ABSTRACT

Unlike many other European cities, Helsinki was not reduced to rubble in the Second World War. Even though it was bombed heavily by the Soviets, especially in February 1944, the human casualties and material damage caused by the air raids were relatively limited. 1 Despite the modest scale of physical destruction during the war, reconstruction-in its material, psychological and discursive senses-became a major part of Helsinki’s post-war life. In Helsinki, as in other cities in the aftermath of the war, modernisation prompted a complex response: modernity was celebrated even in the presence of considerable nostalgia towards the actual or imagined past.
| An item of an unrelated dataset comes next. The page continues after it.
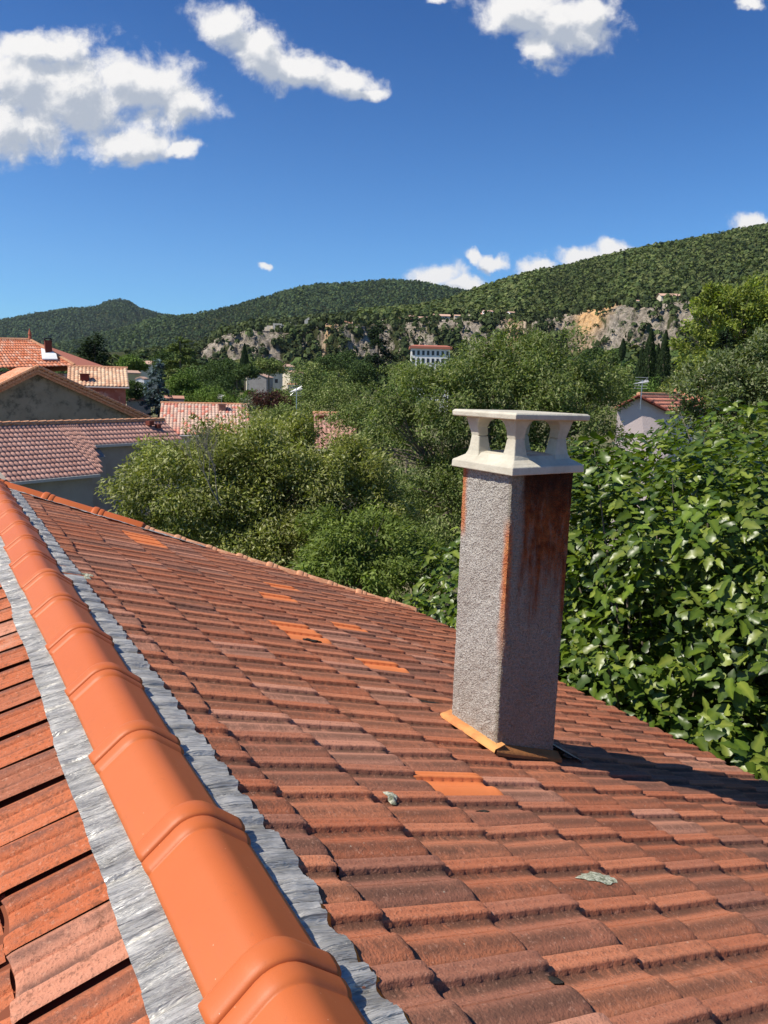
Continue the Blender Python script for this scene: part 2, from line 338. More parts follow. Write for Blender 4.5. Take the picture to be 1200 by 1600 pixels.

Reconstruction historiography, however, rarely discusses this engagement with the past by urban citizens after the war. 2 Furthermore, in recent years there has been a burgeoning interest among historians in acts of ‘writing the nation.’ 3 The significance of local representations of history is, however, often reduced to something to be understood primarily within the framework of the construction of a national community. 4 While agreeing that overlapping local and urban histories played an important part in localising national memory and identity, this chapter will show their parallel uses in creating a sense of localism, which ties in with the approach adopted by Jeremy DeWaal elsewhere in this volume. 5 The existing research on the uses of the past deserves enrichment in the consideration of the writing, consumption and performance of urban history, especially during the post-war period. Using Helsinki as an example, this chapter examines the significance of history in reviving and readjusting the idea of urban community after the long war and within the framework of the new post-war situation.